— begin —

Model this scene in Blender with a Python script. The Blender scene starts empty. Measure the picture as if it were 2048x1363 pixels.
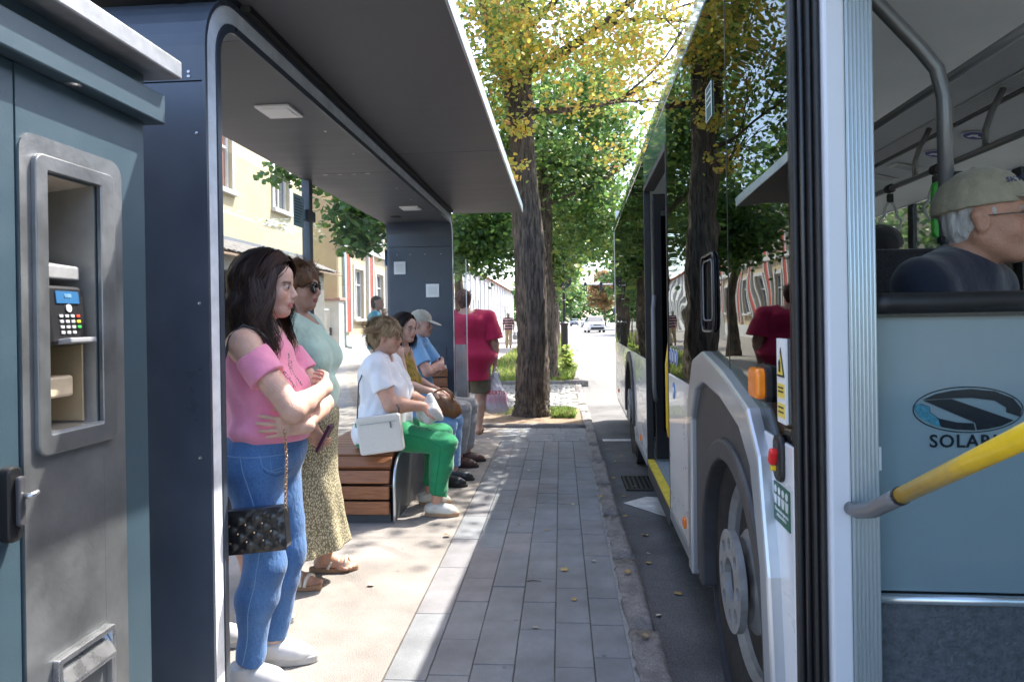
import bpy, bmesh, math, random
import numpy as np
from mathutils import Vector, Matrix, Euler

random.seed(7)
rng = np.random.default_rng(11)
R = math.radians
scene = bpy.context.scene
COL = scene.collection

# ---------------------------------------------------------------- camera, sky, sun, exposure
cam_d = bpy.data.cameras.new('camera')
cam_d.sensor_width = 36; cam_d.lens = 24.0
cam_d.shift_y = -0.0203
cam_d.clip_start = 0.02; cam_d.clip_end = 2000
cam_d.dof.use_dof = True; cam_d.dof.focus_distance = 4.6; cam_d.dof.aperture_fstop = 9.0
cam = bpy.data.objects.new('camera', cam_d); COL.objects.link(cam)
cam.matrix_world = (Matrix.Translation((0, 0, 1.38)) @ Matrix.Rotation(R(4.1), 4, 'Z')
                    @ Matrix.Rotation(R(90), 4, 'X') @ Matrix.Rotation(R(-0.9), 4, 'Z'))
scene.camera = cam

SUN = Vector((0.44, 0.46, 1.0)).normalized()          # direction towards the sun
SUN_EL = math.asin(SUN.z); SUN_AZ = math.atan2(SUN.x, SUN.y)
world = bpy.data.worlds.new('World'); scene.world = world; world.use_nodes = True
wn = world.node_tree.nodes; wl = world.node_tree.links
bg = wn['Background']
sky = wn.new('ShaderNodeTexSky'); sky.sky_type = 'NISHITA'; sky.sun_disc = False
sky.sun_elevation = SUN_EL; sky.sun_rotation = SUN_AZ
sky.air_density = 0.8; sky.dust_density = 2.4; sky.ozone_density = 0.6
wl.new(sky.outputs[0], bg.inputs[0]); bg.inputs[1].default_value = 0.15
sun_d = bpy.data.lights.new('sun', 'SUN'); sun_d.energy = 2.2; sun_d.angle = R(0.53); sun_d.color = (1.0, 0.95, 0.87)
sun = bpy.data.objects.new('sun', sun_d); COL.objects.link(sun)
sun.rotation_euler = SUN.to_track_quat('Z', 'Y').to_euler(); sun.location = (6, 6, 20)
vs = scene.view_settings
vs.view_transform = 'Standard'; vs.look = 'None'; vs.exposure = 2.6; vs.gamma = 1.0; vs.use_curve_mapping = False
scene.cycles.use_denoising = True
scene.cycles.max_bounces = 10; scene.cycles.diffuse_bounces = 5; scene.cycles.glossy_bounces = 4
scene.cycles.transmission_bounces = 8; scene.cycles.transparent_max_bounces = 12
scene.cycles.sample_clamp_indirect = 6.0

# ---------------------------------------------------------------- materials
def mat(name, col, rough=0.6, metal=0.0, spec=0.5, nscale=0.0, namt=0.0, bump=0.0, bscale=None, coat=0.0,
        detail=4.0, stretch=None, sheen=0.0, rvar=0.0, col2=None, trans=0.0, ior=1.45, vcol=False, sss=0.0, speck=0.0, sscale=400):
    m = bpy.data.materials.new(name); m.use_nodes = True
    nt = m.node_tree; N = nt.nodes; L = nt.links
    p = N['Principled BSDF']
    p.inputs['Base Color'].default_value = (*col, 1); p.inputs['Roughness'].default_value = rough
    p.inputs['Metallic'].default_value = metal; p.inputs['Specular IOR Level'].default_value = spec
    p.inputs['IOR'].default_value = ior
    if coat: p.inputs['Coat Weight'].default_value = coat; p.inputs['Coat Roughness'].default_value = 0.04
    if sheen: p.inputs['Sheen Weight'].default_value = sheen
    if trans: p.inputs['Transmission Weight'].default_value = trans
    if sss:
        p.inputs['Subsurface Weight'].default_value = sss; p.inputs['Subsurface Radius'].default_value = (0.012, 0.005, 0.003)
        p.inputs['Subsurface Scale'].default_value = 1.0
    vec = None
    if namt or bump or rvar:
        tc = N.new('ShaderNodeTexCoord'); mp = N.new('ShaderNodeMapping'); L.new(tc.outputs['Object'], mp.inputs[0])
        if stretch: mp.inputs['Scale'].default_value = stretch
        vec = mp.outputs[0]
    src = None
    if vcol:
        at = N.new('ShaderNodeAttribute'); at.attribute_name = 'Col'; src = at.outputs['Color']
    if namt:
        nz = N.new('ShaderNodeTexNoise'); nz.inputs['Scale'].default_value = nscale; nz.inputs['Detail'].default_value = detail
        nz.inputs['Roughness'].default_value = 0.62
        L.new(vec, nz.inputs['Vector'])
        rp = N.new('ShaderNodeMapRange'); rp.inputs[1].default_value = 0.28; rp.inputs[2].default_value = 0.72
        L.new(nz.outputs['Fac'], rp.inputs[0])
        if src is None:
            mx = N.new('ShaderNodeMix'); mx.data_type = 'RGBA'
            c2 = col2 if col2 else tuple(min(1, c * (1 + namt)) for c in col)
            c1 = col if col2 else tuple(c * (1 - namt) for c in col)
            mx.inputs[6].default_value = (*c1, 1); mx.inputs[7].default_value = (*c2, 1)
            L.new(rp.outputs[0], mx.inputs[0]); src = mx.outputs[2]
        else:
            r2 = N.new('ShaderNodeMapRange'); r2.inputs[3].default_value = 1 - namt; r2.inputs[4].default_value = 1 + namt
            L.new(rp.outputs[0], r2.inputs[0])
            hs = N.new('ShaderNodeVectorMath'); hs.operation = 'SCALE'
            L.new(src, hs.inputs[0]); L.new(r2.outputs[0], hs.inputs['Scale']); src = hs.outputs[0]
        if rvar:
            r3 = N.new('ShaderNodeMapRange'); r3.inputs[3].default_value = max(0.02, rough - rvar); r3.inputs[4].default_value = min(1, rough + rvar)
            L.new(rp.outputs[0], r3.inputs[0]); L.new(r3.outputs[0], p.inputs['Roughness'])
    if speck:
        sz = N.new('ShaderNodeTexNoise'); sz.inputs['Scale'].default_value = sscale; sz.inputs['Detail'].default_value = 2; L.new(vec, sz.inputs['Vector'])
        sr = N.new('ShaderNodeMapRange'); sr.inputs[1].default_value = .30; sr.inputs[2].default_value = .70; sr.inputs[3].default_value = 1 - speck; sr.inputs[4].default_value = 1 + speck; L.new(sz.outputs['Fac'], sr.inputs[0])
        sm = N.new('ShaderNodeVectorMath'); sm.operation = 'SCALE'; L.new(src, sm.inputs[0]); L.new(sr.outputs[0], sm.inputs['Scale']); src = sm.outputs[0]
    if src is not None: L.new(src, p.inputs['Base Color'])
    if bump:
        bz = N.new('ShaderNodeTexNoise'); bz.inputs['Scale'].default_value = bscale or nscale * 3; bz.inputs['Detail'].default_value = 5
        L.new(vec, bz.inputs['Vector'])
        bp = N.new('ShaderNodeBump'); bp.inputs['Strength'].default_value = bump; bp.inputs['Distance'].default_value = 0.01
        L.new(bz.outputs['Fac'], bp.inputs['Height']); L.new(bp.outputs['Normal'], p.inputs['Normal'])
    return m

def node(m, typ): return m.node_tree.nodes.new(typ)
def pbsdf(m): return m.node_tree.nodes['Principled BSDF']

def glass_sheet(name, tint=(0.9, 0.97, 0.95), refl=1.0, haze=0.0):
    """thin glazing: Fresnel mirror over a tinted clear sheet"""
    m = bpy.data.materials.new(name); m.use_nodes = True
    nt = m.node_tree; N = nt.nodes; L = nt.links; N.remove(N['Principled BSDF'])
    tr = N.new('ShaderNodeBsdfTransparent'); tr.inputs[0].default_value = (*tint, 1)
    gl = N.new('ShaderNodeBsdfGlossy'); gl.inputs['Roughness'].default_value = 0.015
    fr = N.new('ShaderNodeFresnel'); fr.inputs[0].default_value = 1.5
    mx = N.new('ShaderNodeMixShader')
    mu = N.new('ShaderNodeMath'); mu.operation = 'MULTIPLY'; mu.inputs[1].default_value = refl
    L.new(fr.outputs[0], mu.inputs[0]); L.new(mu.outputs[0], mx.inputs[0])
    L.new(tr.outputs[0], mx.inputs[1]); L.new(gl.outputs[0], mx.inputs[2])
    last = mx.outputs[0]
    if haze:
        df = N.new('ShaderNodeBsdfDiffuse'); df.inputs[0].default_value = (0.8, 0.82, 0.82, 1)
        m2 = N.new('ShaderNodeMixShader'); m2.inputs[0].default_value = haze
        L.new(last, m2.inputs[1]); L.new(df.outputs[0], m2.inputs[2]); last = m2.outputs[0]
    L.new(last, N['Material Output'].inputs[0])
    return m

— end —

_Do this_
Starting at the top of the listing above, please restate word for word each line up to and including the one that holds "scene.camera = cam", omitting every image.

_The answer_
Model this scene in Blender with a Python script. The Blender scene starts empty. Measure the picture as if it were 2048x1363 pixels.
import bpy, bmesh, math, random
import numpy as np
from mathutils import Vector, Matrix, Euler

random.seed(7)
rng = np.random.default_rng(11)
R = math.radians
scene = bpy.context.scene
COL = scene.collection

# ---------------------------------------------------------------- camera, sky, sun, exposure
cam_d = bpy.data.cameras.new('camera')
cam_d.sensor_width = 36; cam_d.lens = 24.0
cam_d.shift_y = -0.0203
cam_d.clip_start = 0.02; cam_d.clip_end = 2000
cam_d.dof.use_dof = True; cam_d.dof.focus_distance = 4.6; cam_d.dof.aperture_fstop = 9.0
cam = bpy.data.objects.new('camera', cam_d); COL.objects.link(cam)
cam.matrix_world = (Matrix.Translation((0, 0, 1.38)) @ Matrix.Rotation(R(4.1), 4, 'Z')
                    @ Matrix.Rotation(R(90), 4, 'X') @ Matrix.Rotation(R(-0.9), 4, 'Z'))
scene.camera = cam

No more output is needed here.